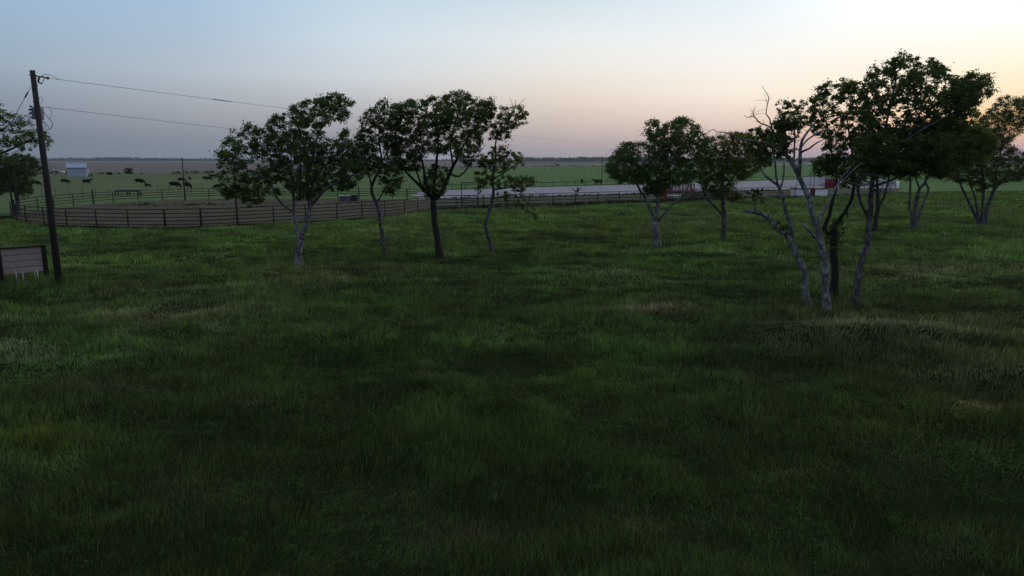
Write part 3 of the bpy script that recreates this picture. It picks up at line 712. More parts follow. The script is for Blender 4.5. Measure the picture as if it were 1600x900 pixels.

::::::::

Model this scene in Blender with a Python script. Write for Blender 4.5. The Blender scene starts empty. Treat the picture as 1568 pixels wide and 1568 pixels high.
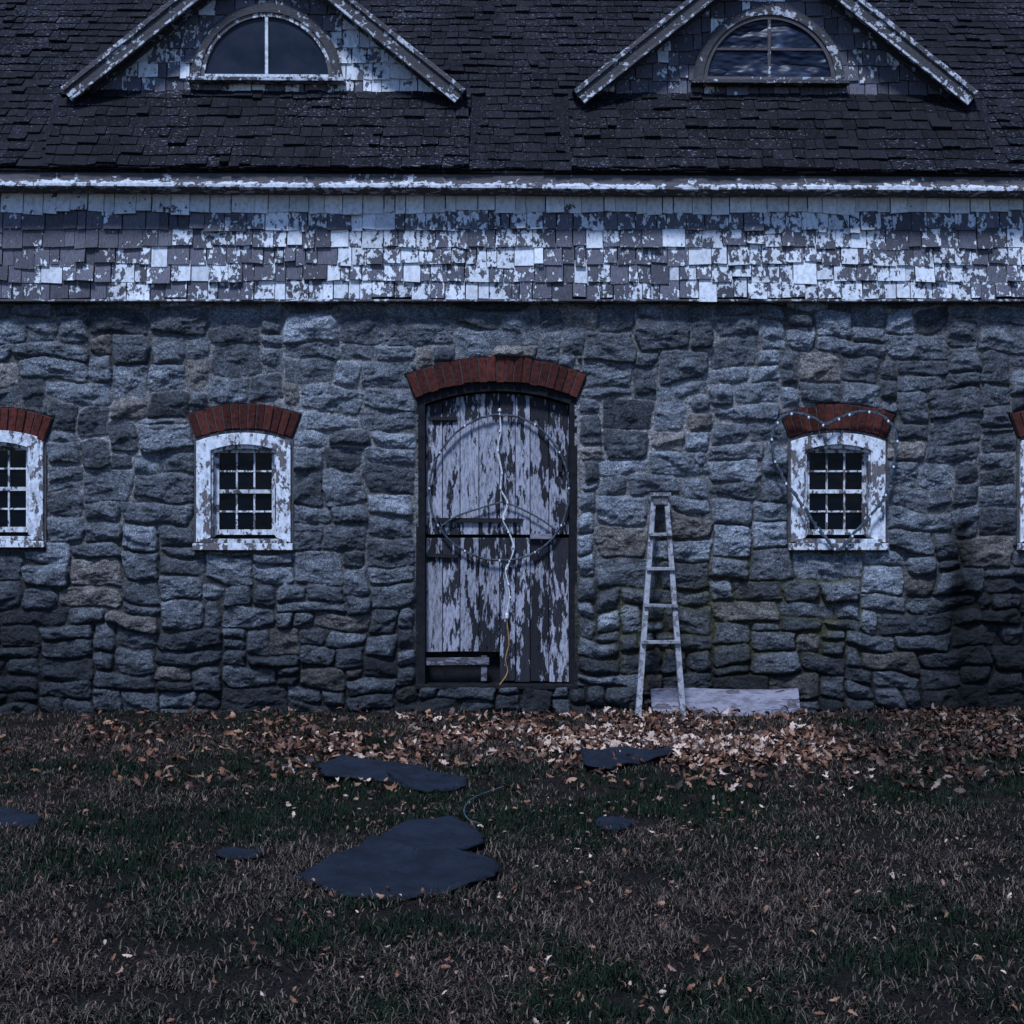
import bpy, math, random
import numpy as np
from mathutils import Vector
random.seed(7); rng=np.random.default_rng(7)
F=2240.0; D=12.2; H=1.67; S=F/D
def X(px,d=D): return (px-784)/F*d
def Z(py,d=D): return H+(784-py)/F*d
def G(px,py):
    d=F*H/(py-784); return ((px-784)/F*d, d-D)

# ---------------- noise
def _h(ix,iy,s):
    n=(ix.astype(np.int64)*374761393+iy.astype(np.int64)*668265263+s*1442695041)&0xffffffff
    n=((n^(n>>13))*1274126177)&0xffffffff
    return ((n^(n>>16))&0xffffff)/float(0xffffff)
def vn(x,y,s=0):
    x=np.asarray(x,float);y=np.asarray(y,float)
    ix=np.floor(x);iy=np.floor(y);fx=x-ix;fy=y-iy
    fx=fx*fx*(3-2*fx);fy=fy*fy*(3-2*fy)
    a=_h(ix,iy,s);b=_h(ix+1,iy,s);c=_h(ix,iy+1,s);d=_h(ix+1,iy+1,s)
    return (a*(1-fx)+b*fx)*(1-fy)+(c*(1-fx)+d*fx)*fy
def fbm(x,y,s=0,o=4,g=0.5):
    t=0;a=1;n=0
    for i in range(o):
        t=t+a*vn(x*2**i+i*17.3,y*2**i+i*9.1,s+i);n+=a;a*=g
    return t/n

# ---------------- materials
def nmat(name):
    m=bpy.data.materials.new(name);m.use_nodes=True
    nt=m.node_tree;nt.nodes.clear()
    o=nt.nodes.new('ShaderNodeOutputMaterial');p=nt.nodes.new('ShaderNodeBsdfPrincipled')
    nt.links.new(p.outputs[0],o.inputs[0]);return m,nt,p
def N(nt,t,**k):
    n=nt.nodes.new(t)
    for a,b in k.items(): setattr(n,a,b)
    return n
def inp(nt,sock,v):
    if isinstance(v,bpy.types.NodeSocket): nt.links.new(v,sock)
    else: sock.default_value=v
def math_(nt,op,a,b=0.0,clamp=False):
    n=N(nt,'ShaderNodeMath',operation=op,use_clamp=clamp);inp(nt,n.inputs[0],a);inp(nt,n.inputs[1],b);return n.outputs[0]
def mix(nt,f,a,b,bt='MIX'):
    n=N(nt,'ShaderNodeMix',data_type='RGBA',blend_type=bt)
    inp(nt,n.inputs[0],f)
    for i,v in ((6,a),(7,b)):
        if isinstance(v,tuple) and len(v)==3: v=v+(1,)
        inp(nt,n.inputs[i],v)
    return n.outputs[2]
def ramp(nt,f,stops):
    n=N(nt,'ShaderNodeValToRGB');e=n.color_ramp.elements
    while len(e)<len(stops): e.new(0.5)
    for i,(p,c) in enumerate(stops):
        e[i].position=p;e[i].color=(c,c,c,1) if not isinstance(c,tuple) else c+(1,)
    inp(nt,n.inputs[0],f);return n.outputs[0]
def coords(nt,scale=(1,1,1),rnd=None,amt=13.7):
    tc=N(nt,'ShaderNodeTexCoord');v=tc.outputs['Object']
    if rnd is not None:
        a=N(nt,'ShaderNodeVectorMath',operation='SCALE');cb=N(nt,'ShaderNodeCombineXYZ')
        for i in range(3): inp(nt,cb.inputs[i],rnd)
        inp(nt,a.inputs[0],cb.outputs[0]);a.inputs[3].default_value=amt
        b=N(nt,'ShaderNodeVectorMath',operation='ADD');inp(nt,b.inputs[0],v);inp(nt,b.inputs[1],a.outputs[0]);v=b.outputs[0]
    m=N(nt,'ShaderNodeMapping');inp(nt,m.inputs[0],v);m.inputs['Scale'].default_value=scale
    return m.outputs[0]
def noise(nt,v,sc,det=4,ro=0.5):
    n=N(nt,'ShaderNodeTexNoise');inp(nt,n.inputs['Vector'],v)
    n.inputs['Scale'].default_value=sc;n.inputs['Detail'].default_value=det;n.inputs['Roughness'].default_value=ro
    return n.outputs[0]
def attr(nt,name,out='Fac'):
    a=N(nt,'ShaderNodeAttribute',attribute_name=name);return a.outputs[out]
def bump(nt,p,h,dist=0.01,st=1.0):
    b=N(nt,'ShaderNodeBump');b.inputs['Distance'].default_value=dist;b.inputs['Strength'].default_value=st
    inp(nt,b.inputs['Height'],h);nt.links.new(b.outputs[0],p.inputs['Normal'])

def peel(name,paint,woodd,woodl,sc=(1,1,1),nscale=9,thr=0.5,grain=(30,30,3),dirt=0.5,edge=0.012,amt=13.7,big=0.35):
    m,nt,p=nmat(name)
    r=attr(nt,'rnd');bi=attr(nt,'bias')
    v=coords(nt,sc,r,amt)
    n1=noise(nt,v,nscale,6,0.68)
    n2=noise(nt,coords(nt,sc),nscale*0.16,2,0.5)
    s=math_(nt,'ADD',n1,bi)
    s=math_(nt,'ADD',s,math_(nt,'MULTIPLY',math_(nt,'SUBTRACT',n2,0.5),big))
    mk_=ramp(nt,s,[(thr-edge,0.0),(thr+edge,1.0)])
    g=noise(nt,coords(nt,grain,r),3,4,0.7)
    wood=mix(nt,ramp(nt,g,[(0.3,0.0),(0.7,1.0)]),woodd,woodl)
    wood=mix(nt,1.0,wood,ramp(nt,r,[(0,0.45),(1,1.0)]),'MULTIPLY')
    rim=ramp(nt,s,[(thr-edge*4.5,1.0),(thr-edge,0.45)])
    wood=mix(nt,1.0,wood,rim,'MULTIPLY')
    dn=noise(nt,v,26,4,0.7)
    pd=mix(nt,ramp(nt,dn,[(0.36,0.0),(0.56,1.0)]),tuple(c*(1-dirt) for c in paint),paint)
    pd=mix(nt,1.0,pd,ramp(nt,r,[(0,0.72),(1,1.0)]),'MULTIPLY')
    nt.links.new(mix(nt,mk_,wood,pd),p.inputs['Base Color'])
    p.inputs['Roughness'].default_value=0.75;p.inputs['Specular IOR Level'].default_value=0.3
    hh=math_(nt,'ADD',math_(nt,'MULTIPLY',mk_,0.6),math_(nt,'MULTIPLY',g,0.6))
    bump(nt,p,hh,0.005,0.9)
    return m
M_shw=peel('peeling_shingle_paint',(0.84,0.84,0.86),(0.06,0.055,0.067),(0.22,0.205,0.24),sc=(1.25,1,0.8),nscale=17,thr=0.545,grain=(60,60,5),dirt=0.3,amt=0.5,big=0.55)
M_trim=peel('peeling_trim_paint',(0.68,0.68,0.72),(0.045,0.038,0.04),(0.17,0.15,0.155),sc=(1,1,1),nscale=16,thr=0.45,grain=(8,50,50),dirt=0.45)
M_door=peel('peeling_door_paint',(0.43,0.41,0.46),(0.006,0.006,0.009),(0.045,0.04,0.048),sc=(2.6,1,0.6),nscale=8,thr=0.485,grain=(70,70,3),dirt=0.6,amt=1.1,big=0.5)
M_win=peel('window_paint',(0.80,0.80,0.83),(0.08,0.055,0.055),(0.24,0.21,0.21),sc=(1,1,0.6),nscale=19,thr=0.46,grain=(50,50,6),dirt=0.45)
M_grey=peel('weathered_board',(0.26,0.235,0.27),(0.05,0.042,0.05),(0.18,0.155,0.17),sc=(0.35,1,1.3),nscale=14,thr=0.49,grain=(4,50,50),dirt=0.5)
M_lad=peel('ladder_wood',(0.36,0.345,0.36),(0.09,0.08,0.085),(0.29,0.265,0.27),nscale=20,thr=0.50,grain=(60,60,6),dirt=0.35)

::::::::

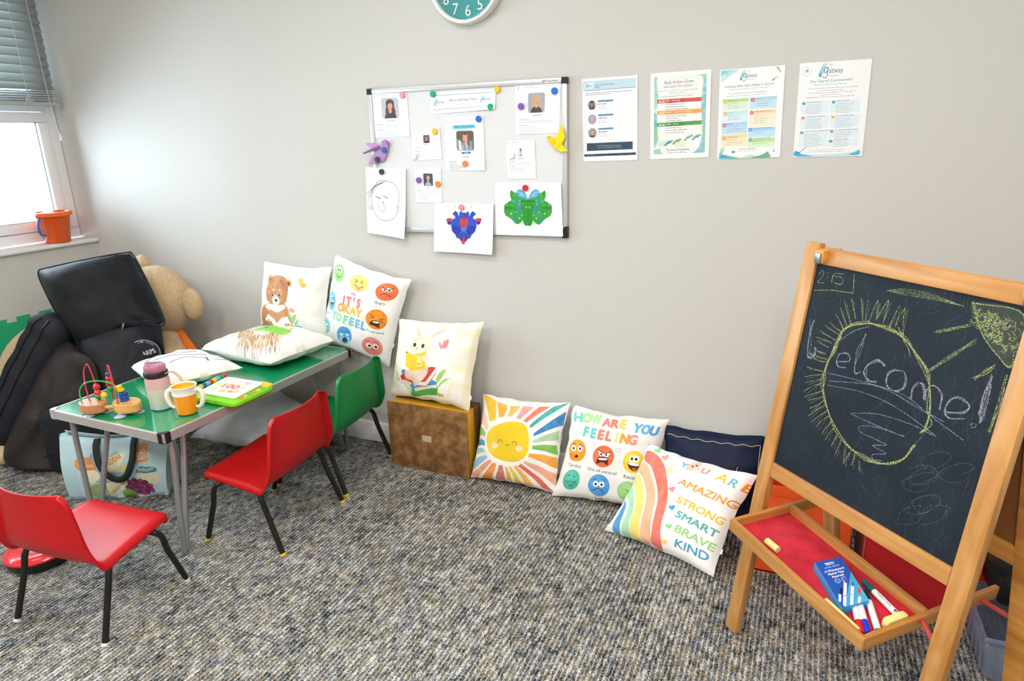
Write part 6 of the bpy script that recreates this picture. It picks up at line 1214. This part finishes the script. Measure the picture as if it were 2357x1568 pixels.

::::::::

Copy every line above in which the string "pixels" shows up.

Write part 3 of the bpy script that recreates this picture. It picks up at line 712. More parts follow. The script is for Blender 4.5. Measure the picture as if it were 1600x900 pixels.
Model this scene in Blender with a Python script. Write for Blender 4.5. The Blender scene starts empty. Treat the picture as 1568 pixels wide and 1568 pixels high.
Write part 6 of the bpy script that recreates this picture. It picks up at line 1214. This part finishes the script. Measure the picture as if it were 2357x1568 pixels.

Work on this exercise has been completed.